Ustedes podrán decirme a lo mejor, y con justa razón, que no es lo mismo
Cámpora que Videla. Es muy cierto eso. Y no nos olvidamos del famoso discurso
del efímero ministro del Interior de Cámpora, Esteban Righi, llamando a la
policía a “humanizar” su actividad. Es cierto, hay graduaciones y enormes
diferencias. Pero mi hipótesis de trabajo es que el señor Galíndez, con
dictadura o con democracia, nunca se fue. Habrá cambiado estilos y tácticas,
pero nunca se fue. Porque sigue siendo el eje motor para resguardar los
privilegios de los sectores hegemónicos.
Y concluyo con otra hipótesis, cuya enunciación sólo tiene por objeto
contribuir al debate.
Bertrand Russell, que era matemático, filósofo y, fundamentalmente, un gran
humanista, murió en 1970 a
los 98 años. Y hasta muy pocas semanas antes de su muerte todavía participaba
de las grandes movilizaciones de obreros y estudiantes que se desarrollaban en
Londres contra la agresión yanqui a Vietnam. En 1950 fue galardonado con el
Premio Nobel de Literatura.
Y bien, Bertrand Russell solía decir que, a su juicio, no existe ningún país
del mundo que, en mayor o menor escala, no sea un Estado policial.
Supongo que muchos estarán en desacuerdo con esta frase categórica, porque
opinarán que no se puede medir a todos con la misma vara. Personalmente
comparto lo que dijo Russell, porque en todas partes --o, si lo
prefieren, en “casi” todas partes--, la policía tiene denominadores
comunes que están en las antípodas del respeto a los derechos humanos.
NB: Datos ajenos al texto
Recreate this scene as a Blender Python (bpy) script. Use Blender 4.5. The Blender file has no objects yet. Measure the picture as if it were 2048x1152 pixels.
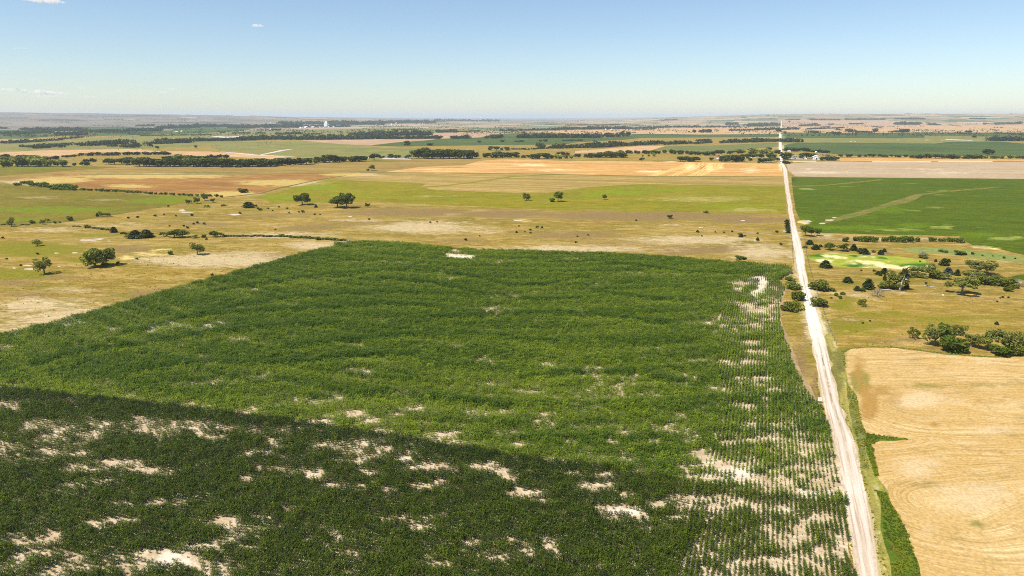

También comparto todo lo que Ricardo Rodríguez Molas dice en su muy documentado
libro “Historia de la tortura y el orden represivo en la Argentina”. En ese
libro, publicado en 1985, Molas enfatiza que no hubo un solo día en la historia
argentina sin algún hecho de tortura y/o represión.
Por eso entiendo que este merecido homenaje que hoy le hacemos a Daniel Loisi,
Marilú Maygret, Laura Manzaneda, Christian Heredia, Pablo Walluschek y Matías
Villa, es un pequeño y humilde aporte en la larga lucha por destruir los Estados
policiales y todos los Galíndez que hoy quedan aquí y en el mundo.
Muchas gracias y bienvenidas y bienvenidos a este acto.